Could the CMB sector be a free inheritance from OBT’s existing fields? No.

Aether (unit-timelike vector): OBT’s natural vector is the brane normal n^μ, which is spacelike (the extra dimension), not timelike → not the aether. But the Khronon route (Blanchet-Marsat 2011; Blanchet 2024, JCAP11(2024)040) gets MOND + the CMB with a scalar foliation alone, no aether vector — so the aether is not the obstacle.

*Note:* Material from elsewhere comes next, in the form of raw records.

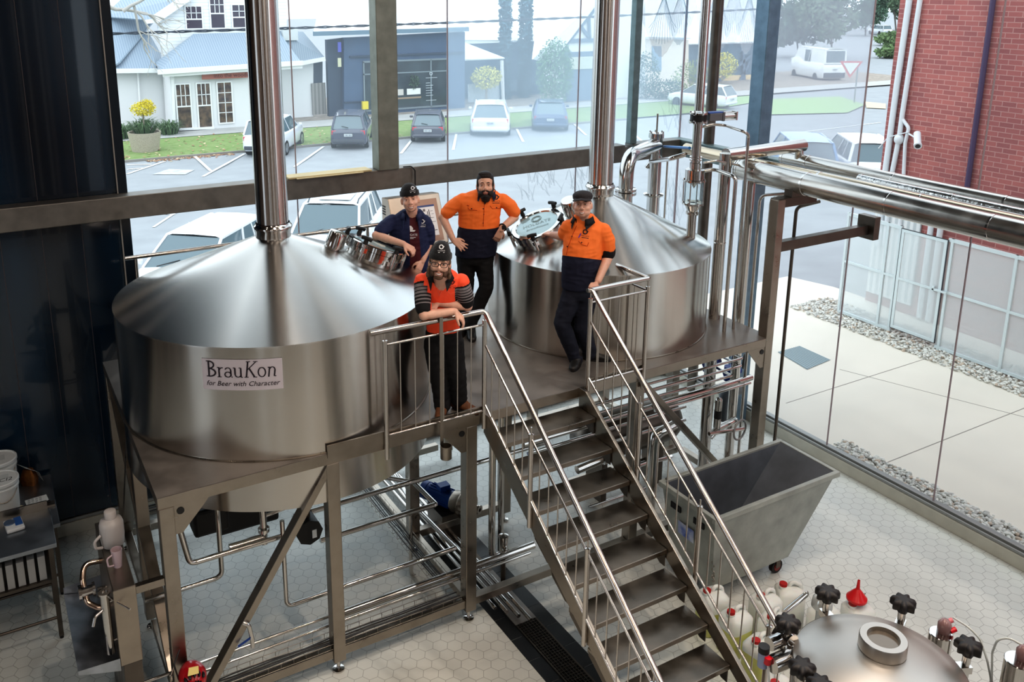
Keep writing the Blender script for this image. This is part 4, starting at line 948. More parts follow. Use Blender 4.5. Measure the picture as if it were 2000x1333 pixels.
# white buckets
def bucket(p, r, h, label, text=None):
    t = thing('bucket', label, 'bucket', p)
    W2 = mat('white_bucket', (226,230,230), .38)
    B().lathe([(.001,0),(r*.88,0),(r*.9,.01),(r*.98,h*.78),(r*1.03,h*.79),(r*1.03,h*.84),(r*.99,h*.85),(r,h*.93)],p,n=48).build('body', W2, t)
    ld = B().lathe([(r*1.02,h*.9),(r*1.07,h*.92),(r*1.07,h*.985),(r*1.03,h),(r*.97,h),(r*.95,h*.975),(.001,h*.975)],p,n=48).build('lid', W2, t)
    b = B(); b.quad(p+V((-.06,.0,h*.978)),p+V((.08,.0,h*.978)),p+V((.08,.07,h*.978)),p+V((-.06,.07,h*.978)),1)
    if text: put_text(b, text, p+V((0,-.065,h*.979)), (1,0,0), (0,1,0), .085, shear=.2)
    else: b = B(); b.quad(p+V((-.09,-.05,h*.979)),p+V((.06,-.05,h*.979)),p+V((.06,.06,h*.979)),p+V((-.09,.06,h*.979)),1)
    b.build('lid_label', [mat('marker_ink', (40,46,56), .5), mat('paper_label', (206,212,212), .6)], ld)
    B().tube([p+V((r*1.0*math.cos(a),r*1.0*math.sin(a)*1.0,h*.8-.02-.09*math.sin(max(0,(a+2.4)/1.9)*PI))) for a in [(-2.4+1.9*i/12) for i in range(13)]],.004,6).build('bail_handle', STEEL, t)
q = at(42,1000,z=.8); bucket(V((q.x-.15,q.y+.02,.8)), .16, .40, 'white lidded bucket with writing on its lid, front of two on the far table', 'CaCl2')
q2 = at(30,900,z=1.2); bucket(V((q2.x-.15,3.12,.8)), .16, .42, 'white lidded bucket behind the lettered one, at the left edge')
# opened bag
p = at(58,945,z=.8); t = thing('paper_bag', 'opened bronze foil bag with white paper flap beside the buckets', 'bag', p)
b = B(); prof = [(.07,.05,0),(.075,.055,.04),(.07,.045,.09),(.06,.02,.14)]
rounded(b,.15,.11,[(0,.0,.03),(.06,-.005,.03),(.12,.012,.02),(.17,.03,.015)]); b.xform(Matrix.Translation(p) @ Matrix.Rotation(-.5,4,'Z')); b.build('foil_body', mat('bronze_foil', (150,98,52), .3, .7, noise=.3, nscale=14, bump=.5, bscale=30), t)
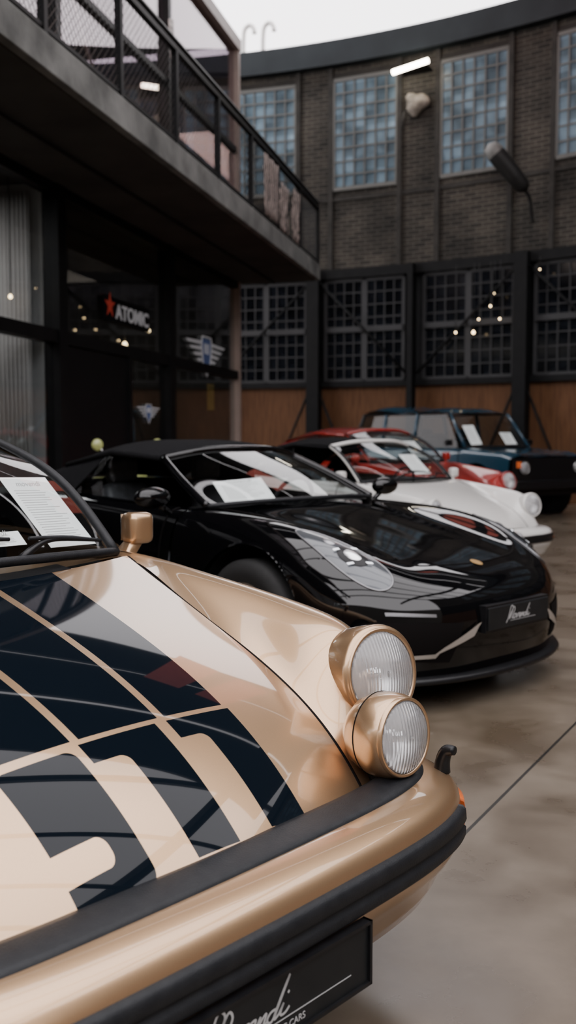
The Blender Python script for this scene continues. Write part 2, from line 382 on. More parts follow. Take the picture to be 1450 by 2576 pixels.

Khronon (preferred-time scalar): OBT’s radion ∂_μφ does define a preferred time → structurally a khronon candidate. But the khronon/MOND scalar is ~massless (its scale is the cosmological/MOND scale ~H₀ ~ 10⁻³³ eV, via the shift-symmetric k-essence function, not a mass), whereas OBT’s radion is a hard 0.36 eV Goldberger-Wise modulus — ~32 orders too heavy, and the GW mass breaks the shift symmetry the khronon needs. The radion is the right type (a preferred-time scalar) but the wrong field.

⇒ OBT does NOT naturally contain the AeST/Khronon structure, so the V9.0 extension is now precisely named: a new ~massless (~H₀-scale) shift-symmetric khronon scalar (a gravity-sector field — no aether needed), NOT the radion (32 orders too heavy) and NOT the spacelike normal. This confirms the hybrid/added-gravity-scalar conclusion from the field-content side, and pins exactly what V9.0 must build.